## [Task]
Please restate, exactly as written, the lines running from the beginning of the material through the line that has "random.seed(7)" in it.
┌─ Data section
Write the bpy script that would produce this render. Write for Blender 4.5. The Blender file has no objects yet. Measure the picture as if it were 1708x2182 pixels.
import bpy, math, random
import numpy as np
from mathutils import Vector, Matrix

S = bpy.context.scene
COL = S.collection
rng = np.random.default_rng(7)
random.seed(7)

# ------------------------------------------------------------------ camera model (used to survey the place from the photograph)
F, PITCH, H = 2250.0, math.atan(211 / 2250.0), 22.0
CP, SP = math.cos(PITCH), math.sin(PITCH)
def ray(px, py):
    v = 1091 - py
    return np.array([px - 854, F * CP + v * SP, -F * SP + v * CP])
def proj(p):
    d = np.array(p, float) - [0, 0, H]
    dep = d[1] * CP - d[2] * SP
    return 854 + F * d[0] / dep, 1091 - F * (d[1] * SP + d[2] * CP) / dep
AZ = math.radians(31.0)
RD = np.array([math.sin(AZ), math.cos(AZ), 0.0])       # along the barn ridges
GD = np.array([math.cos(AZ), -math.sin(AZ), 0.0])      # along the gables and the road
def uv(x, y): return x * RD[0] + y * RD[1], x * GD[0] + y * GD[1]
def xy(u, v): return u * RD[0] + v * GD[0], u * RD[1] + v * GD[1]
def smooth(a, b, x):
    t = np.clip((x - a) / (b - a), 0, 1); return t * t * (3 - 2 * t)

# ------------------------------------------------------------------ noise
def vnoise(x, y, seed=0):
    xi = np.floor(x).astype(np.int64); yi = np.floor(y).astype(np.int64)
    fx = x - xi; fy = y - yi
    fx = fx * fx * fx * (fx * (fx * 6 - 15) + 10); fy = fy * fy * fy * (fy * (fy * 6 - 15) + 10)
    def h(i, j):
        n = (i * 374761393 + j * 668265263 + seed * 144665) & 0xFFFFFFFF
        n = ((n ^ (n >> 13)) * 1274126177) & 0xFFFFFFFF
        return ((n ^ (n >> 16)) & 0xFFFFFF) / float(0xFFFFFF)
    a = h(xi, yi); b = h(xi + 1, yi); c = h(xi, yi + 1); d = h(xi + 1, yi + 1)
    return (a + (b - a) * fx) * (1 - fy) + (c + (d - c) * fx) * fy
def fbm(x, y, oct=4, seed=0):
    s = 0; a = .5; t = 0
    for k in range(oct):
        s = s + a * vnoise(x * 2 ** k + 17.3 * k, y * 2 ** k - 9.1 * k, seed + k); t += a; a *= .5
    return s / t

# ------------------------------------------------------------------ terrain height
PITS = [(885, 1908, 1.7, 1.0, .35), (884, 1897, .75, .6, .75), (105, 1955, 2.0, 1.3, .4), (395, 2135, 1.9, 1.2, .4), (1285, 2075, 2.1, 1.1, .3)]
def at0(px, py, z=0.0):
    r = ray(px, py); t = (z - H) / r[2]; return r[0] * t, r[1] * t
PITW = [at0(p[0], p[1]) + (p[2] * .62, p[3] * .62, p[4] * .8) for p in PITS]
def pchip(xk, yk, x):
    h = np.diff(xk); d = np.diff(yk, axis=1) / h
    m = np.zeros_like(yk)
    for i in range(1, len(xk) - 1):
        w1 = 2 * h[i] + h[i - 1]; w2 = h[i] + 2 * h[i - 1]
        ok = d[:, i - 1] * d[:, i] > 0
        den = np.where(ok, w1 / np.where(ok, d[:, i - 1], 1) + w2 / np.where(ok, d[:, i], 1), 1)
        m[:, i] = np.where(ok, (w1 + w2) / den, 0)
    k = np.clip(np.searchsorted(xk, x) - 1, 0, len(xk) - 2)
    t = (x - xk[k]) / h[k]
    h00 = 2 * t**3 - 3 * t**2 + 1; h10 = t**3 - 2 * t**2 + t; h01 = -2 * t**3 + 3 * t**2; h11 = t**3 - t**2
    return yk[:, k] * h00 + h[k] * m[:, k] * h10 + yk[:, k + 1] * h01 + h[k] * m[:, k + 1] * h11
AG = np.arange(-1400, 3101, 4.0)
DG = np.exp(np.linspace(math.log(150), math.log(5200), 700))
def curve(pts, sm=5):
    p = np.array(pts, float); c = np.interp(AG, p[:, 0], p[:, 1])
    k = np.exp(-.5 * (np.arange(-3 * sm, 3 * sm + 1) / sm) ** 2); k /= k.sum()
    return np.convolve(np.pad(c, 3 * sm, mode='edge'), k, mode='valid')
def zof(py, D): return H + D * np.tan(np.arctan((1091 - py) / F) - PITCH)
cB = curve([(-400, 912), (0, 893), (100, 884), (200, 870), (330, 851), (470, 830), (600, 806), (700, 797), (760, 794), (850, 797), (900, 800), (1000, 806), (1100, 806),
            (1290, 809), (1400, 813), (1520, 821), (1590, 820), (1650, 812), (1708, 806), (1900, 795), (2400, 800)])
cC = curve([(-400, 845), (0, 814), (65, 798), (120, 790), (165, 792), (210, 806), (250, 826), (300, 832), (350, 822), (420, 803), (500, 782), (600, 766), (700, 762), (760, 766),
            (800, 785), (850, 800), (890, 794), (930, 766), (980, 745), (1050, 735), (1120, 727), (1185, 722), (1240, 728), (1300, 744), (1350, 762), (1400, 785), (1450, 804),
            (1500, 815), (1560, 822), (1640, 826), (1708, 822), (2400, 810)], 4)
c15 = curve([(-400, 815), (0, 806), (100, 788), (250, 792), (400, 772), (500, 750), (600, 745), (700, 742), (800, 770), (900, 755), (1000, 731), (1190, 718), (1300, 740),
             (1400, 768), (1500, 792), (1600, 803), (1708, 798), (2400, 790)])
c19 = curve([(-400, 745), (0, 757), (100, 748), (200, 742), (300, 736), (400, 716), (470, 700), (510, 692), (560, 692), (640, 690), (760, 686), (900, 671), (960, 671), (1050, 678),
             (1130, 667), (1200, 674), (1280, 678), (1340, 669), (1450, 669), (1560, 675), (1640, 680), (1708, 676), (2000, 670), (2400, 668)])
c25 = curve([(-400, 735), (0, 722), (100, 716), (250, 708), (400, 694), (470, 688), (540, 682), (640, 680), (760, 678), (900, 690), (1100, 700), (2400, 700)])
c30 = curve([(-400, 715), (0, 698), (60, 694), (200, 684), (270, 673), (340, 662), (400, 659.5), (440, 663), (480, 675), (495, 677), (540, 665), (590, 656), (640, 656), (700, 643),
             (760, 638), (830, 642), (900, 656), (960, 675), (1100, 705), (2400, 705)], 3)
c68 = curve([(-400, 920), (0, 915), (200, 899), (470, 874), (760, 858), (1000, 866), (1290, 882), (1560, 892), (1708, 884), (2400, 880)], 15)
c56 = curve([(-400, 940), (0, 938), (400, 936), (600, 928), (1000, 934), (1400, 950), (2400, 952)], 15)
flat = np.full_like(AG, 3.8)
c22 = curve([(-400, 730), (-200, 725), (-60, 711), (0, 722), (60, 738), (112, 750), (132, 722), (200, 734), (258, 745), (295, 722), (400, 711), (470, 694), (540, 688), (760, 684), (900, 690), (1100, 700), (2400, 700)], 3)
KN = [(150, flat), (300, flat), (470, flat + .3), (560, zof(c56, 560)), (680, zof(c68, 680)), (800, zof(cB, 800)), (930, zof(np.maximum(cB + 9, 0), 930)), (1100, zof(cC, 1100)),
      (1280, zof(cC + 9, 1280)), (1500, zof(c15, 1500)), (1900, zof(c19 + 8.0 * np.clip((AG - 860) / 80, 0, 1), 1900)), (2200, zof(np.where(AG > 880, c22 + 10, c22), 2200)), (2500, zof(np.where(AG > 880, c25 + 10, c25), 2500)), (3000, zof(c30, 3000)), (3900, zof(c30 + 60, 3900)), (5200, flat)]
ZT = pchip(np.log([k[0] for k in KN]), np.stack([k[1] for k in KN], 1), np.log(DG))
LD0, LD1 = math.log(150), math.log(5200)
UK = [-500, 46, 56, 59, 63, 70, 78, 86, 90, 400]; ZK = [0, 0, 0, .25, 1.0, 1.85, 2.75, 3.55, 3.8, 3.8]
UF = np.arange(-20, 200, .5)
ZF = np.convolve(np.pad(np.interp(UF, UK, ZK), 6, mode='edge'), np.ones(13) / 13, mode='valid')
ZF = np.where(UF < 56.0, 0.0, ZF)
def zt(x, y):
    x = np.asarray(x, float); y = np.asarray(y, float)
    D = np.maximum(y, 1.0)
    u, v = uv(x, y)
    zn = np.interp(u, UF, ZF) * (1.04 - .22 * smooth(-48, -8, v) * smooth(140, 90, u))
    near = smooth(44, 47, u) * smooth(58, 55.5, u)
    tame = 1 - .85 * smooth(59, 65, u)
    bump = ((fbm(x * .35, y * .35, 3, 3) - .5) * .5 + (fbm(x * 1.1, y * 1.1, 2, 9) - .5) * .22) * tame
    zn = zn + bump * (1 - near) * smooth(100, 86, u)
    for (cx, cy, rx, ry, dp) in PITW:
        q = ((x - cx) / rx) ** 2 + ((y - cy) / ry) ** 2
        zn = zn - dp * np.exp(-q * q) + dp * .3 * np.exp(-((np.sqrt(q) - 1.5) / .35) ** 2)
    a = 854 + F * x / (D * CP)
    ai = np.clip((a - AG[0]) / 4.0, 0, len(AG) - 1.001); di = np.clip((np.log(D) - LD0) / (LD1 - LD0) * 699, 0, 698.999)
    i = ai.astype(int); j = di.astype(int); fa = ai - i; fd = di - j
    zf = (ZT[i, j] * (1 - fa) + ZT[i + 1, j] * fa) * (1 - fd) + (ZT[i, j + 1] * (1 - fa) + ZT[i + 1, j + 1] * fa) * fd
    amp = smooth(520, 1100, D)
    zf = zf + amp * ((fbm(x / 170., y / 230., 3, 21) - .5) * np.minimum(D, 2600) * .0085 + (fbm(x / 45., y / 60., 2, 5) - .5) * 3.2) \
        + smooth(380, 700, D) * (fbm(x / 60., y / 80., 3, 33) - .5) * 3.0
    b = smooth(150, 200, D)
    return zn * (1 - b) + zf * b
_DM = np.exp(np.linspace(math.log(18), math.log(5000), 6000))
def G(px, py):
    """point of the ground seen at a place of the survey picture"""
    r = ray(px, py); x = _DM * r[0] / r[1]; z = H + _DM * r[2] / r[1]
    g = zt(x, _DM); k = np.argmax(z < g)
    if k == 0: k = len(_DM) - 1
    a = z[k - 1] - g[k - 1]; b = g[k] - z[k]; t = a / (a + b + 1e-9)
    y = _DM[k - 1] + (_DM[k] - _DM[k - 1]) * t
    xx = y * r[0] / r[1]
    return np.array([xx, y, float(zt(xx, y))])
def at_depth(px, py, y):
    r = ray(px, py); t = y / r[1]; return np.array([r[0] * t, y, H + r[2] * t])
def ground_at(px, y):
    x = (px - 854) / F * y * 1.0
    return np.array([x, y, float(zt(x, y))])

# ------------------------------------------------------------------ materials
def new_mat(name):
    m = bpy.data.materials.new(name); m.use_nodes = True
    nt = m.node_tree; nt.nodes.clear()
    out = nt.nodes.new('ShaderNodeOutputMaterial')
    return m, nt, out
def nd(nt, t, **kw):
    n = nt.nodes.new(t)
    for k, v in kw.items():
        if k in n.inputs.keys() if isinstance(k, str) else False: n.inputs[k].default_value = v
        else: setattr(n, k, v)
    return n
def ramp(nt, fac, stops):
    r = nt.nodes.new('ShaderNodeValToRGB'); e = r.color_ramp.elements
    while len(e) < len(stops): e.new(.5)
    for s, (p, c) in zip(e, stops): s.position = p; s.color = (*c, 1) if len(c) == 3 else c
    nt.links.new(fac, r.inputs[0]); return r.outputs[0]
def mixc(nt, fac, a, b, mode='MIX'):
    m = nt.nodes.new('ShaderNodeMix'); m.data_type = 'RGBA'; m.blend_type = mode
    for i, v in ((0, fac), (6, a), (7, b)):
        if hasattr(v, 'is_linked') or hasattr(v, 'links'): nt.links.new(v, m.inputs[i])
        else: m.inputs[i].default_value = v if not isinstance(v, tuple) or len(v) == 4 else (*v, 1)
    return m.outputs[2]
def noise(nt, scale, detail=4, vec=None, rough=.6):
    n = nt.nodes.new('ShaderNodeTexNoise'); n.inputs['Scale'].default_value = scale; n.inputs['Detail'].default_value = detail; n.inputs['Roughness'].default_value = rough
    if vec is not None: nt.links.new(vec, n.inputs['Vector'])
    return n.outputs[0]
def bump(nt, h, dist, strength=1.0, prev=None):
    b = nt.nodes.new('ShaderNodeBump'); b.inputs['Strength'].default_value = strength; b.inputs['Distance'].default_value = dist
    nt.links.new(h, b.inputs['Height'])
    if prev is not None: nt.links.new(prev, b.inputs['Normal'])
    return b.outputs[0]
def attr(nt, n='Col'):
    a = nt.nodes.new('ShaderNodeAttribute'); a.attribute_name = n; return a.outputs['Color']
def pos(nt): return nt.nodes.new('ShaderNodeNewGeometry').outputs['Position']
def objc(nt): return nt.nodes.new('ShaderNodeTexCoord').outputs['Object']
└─
## [Solution to this problem]
Write the bpy script that would produce this render. Write for Blender 4.5. The Blender file has no objects yet. Measure the picture as if it were 1708x2182 pixels.
import bpy, math, random
import numpy as np
from mathutils import Vector, Matrix

S = bpy.context.scene
COL = S.collection
rng = np.random.default_rng(7)
random.seed(7)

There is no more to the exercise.